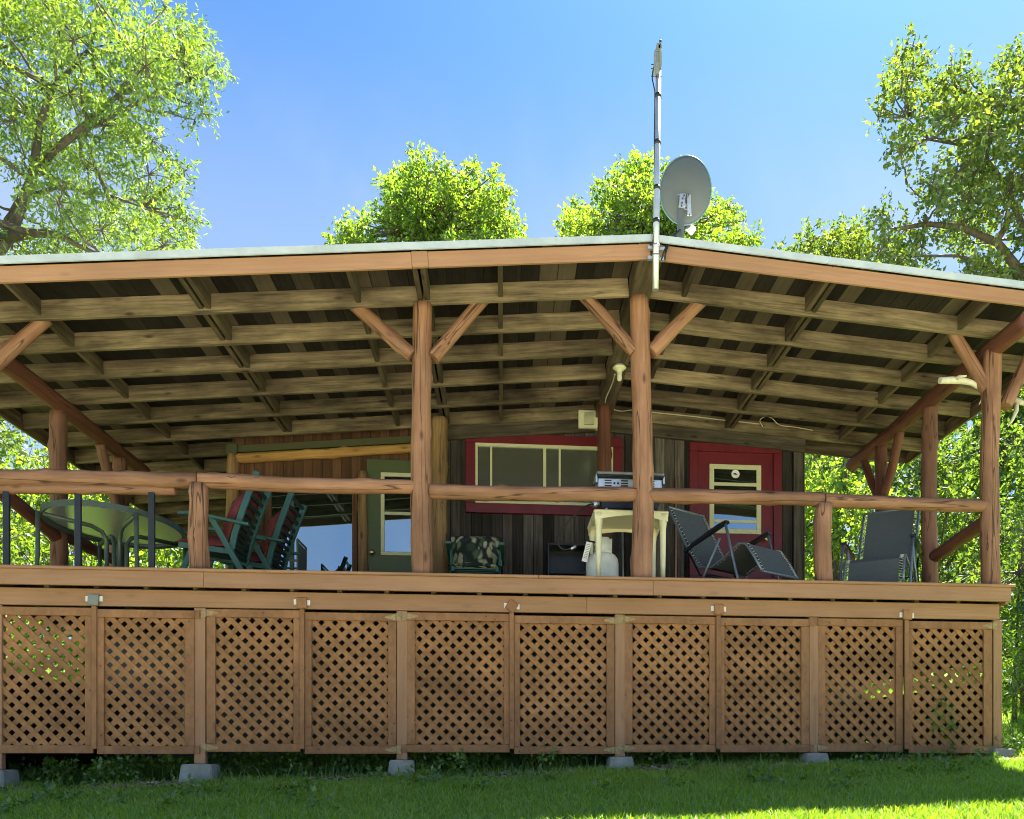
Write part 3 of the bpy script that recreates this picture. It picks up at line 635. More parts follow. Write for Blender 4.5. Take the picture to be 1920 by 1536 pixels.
def cable(name, pts, r, mat, lb, cat, sm=True):
    m = MB(); P_ = [Vector(p) for p in pts]
    if sm:
        Q = []
        for i in range(len(P_)-1):
            p0, p1, p2, p3 = P_[max(i-1, 0)], P_[i], P_[i+1], P_[min(i+2, len(P_)-1)]
            for k in range(6):
                t = k/6; Q.append(.5*((2*p1)+(p2-p0)*t+(2*p0-5*p1+4*p2-p3)*t*t+(3*p1-p0-3*p2+p3)*t**3))
        P_ = Q+[P_[-1]]
    o = m.tube(P_, r, 6).build(name, mat); 
    if lb: tag(o, lb, cat)
    return o
cable('lamp_cable', [at(1153, 702, 8.85), at(1147, 722, 9.2), at(1135, 753, 9.8), at(1146, 766, 10.25), at(1165, 771, 10.3), at(1186, 769, 10.3), at(1222, 773, 10.3), at(1290, 780, 10.3), at(1350, 787, 10.3), at(1424, 795, 10.3)], .007, M['cable'], 'pale electric cable running from bulb holder along the rafter to the right', 'cable')
cable('loose_wire', [at(1430, 800, 10.29), at(1425, 788, 10.25), at(1436, 781, 10.2), at(1448, 785, 10.2), at(1462, 797, 10.25), at(1490, 801, 10.29), at(1524, 807, 10.29)], .006, M['cable'], 'loose pale wire with a loop near the red door top', 'wire')
MB().box((0, 0, 0), (.1, .04, .04)).build('junction_box', M['plastic'], None, Matrix.Translation(at(1156, 764, 10.36)), .006)
tag(bpy.data.objects['junction_box.001'], 'tiny cream junction box on wall beside the dark inner post', 'junction box')

def antler(name, pts, radii, tines, parent):
    m = MB(); m.tube(pts, radii, 10)
    for q, rr in tines: m.tube(q, rr, 8)
    return m.build(name, M['bone'], parent)
p = at(1868, 752, 7.68); r_ = empty('antler_rack', p, 'pale moose antlers mounted behind the right corner post', 'antlers')
def A(u, v, y): return at(u, v, y)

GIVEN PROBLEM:
Reproduce only the lines from the beginning of the data through the line that contains "tag(bpy.data.objects['junction_box.001'], 'tiny cream", both included, and please drop the pictures.

ANSWER TO THIS PROBLEM:
Write part 3 of the bpy script that recreates this picture. It picks up at line 635. More parts follow. Write for Blender 4.5. Take the picture to be 1920 by 1536 pixels.
def cable(name, pts, r, mat, lb, cat, sm=True):
    m = MB(); P_ = [Vector(p) for p in pts]
    if sm:
        Q = []
        for i in range(len(P_)-1):
            p0, p1, p2, p3 = P_[max(i-1, 0)], P_[i], P_[i+1], P_[min(i+2, len(P_)-1)]
            for k in range(6):
                t = k/6; Q.append(.5*((2*p1)+(p2-p0)*t+(2*p0-5*p1+4*p2-p3)*t*t+(3*p1-p0-3*p2+p3)*t**3))
        P_ = Q+[P_[-1]]
    o = m.tube(P_, r, 6).build(name, mat); 
    if lb: tag(o, lb, cat)
    return o
cable('lamp_cable', [at(1153, 702, 8.85), at(1147, 722, 9.2), at(1135, 753, 9.8), at(1146, 766, 10.25), at(1165, 771, 10.3), at(1186, 769, 10.3), at(1222, 773, 10.3), at(1290, 780, 10.3), at(1350, 787, 10.3), at(1424, 795, 10.3)], .007, M['cable'], 'pale electric cable running from bulb holder along the rafter to the right', 'cable')
cable('loose_wire', [at(1430, 800, 10.29), at(1425, 788, 10.25), at(1436, 781, 10.2), at(1448, 785, 10.2), at(1462, 797, 10.25), at(1490, 801, 10.29), at(1524, 807, 10.29)], .006, M['cable'], 'loose pale wire with a loop near the red door top', 'wire')
MB().box((0, 0, 0), (.1, .04, .04)).build('junction_box', M['plastic'], None, Matrix.Translation(at(1156, 764, 10.36)), .006)
tag(bpy.data.objects['junction_box.001'], 'tiny cream junction box on wall beside the dark inner post', 'junction box')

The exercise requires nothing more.